This afternoon, I got up on a chair and started pulling boxes off the top shelf of the closet. Tucked back there was one box that I have been sorting through for the past few hours…


Inside are literally hundreds of cards and letters. Just about every card or letter or postcard I’ve received in my life. I consciously kept them all – partly to prove that I had existed, partly to be able to go back and look at them later, partly because I’m a student of history and secretly hoped that one day historians would pore over my letters (primary sources, in history-speak).

The box of cards and letters was quite large and I decided that I didn’t really want to continue to blindly keep ALL of them. So, I sat down this afternoon to pick through them and keep the ones that mean the most to me.

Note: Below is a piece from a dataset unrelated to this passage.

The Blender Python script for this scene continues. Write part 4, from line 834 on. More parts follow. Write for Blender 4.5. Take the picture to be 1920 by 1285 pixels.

Inside, I found old valentines from when I was in elementary school, notes from my best friends in high school, letters back and forth between pen pals, drawings from kids that I used to babysit, notes from my grandma, letters I received in college when my friends and I would update each other the old fashioned way so that we’d have packages to open and keep us all smiling. It reminded me how much I used to write real letters – and how much I really loved it. (Mental note to self, must start writing snail mail again…)


Some of what I found made me laugh, hysterically, and some of it had me in tears. All of it tells of beautiful and close relationships – and of how much I have grown.

A few years ago, my parents and my brother and I all happened to be in my home town at the same time, with a few hours to kill. There also happened to be boxes and boxes of old stuff in my mom’s garage that needed cleaning out. So, we all pitched in and went through the boxes, laughing at what we found and talking openly about memories that came up as we sorted through old books and school papers and childhood toys. My brother and I had kept a LOT of stuff, just sticking it in boxes for some later point in time. On that day, I got rid of almost everything I had kept. But, I also had the amazing opportunity to cherish each item amongst the only other people who would understand its importance. I think that we keep a lot of what we do because it reminds us of a particular memory. We may not really be attached to the object, but we feel the need to hold onto it because of that memory. On that day, with my family, I was able to experience all of those memories attached to all of those things – and create a new, even more precious memory that’s not at all connected to a thing.

Today, going through these letters reminded me of so many various moments in my life – and I am thankful for this experience. In the end, I decided to release the cards with simple messages and keep the letters (after all, my history is contained within these letters).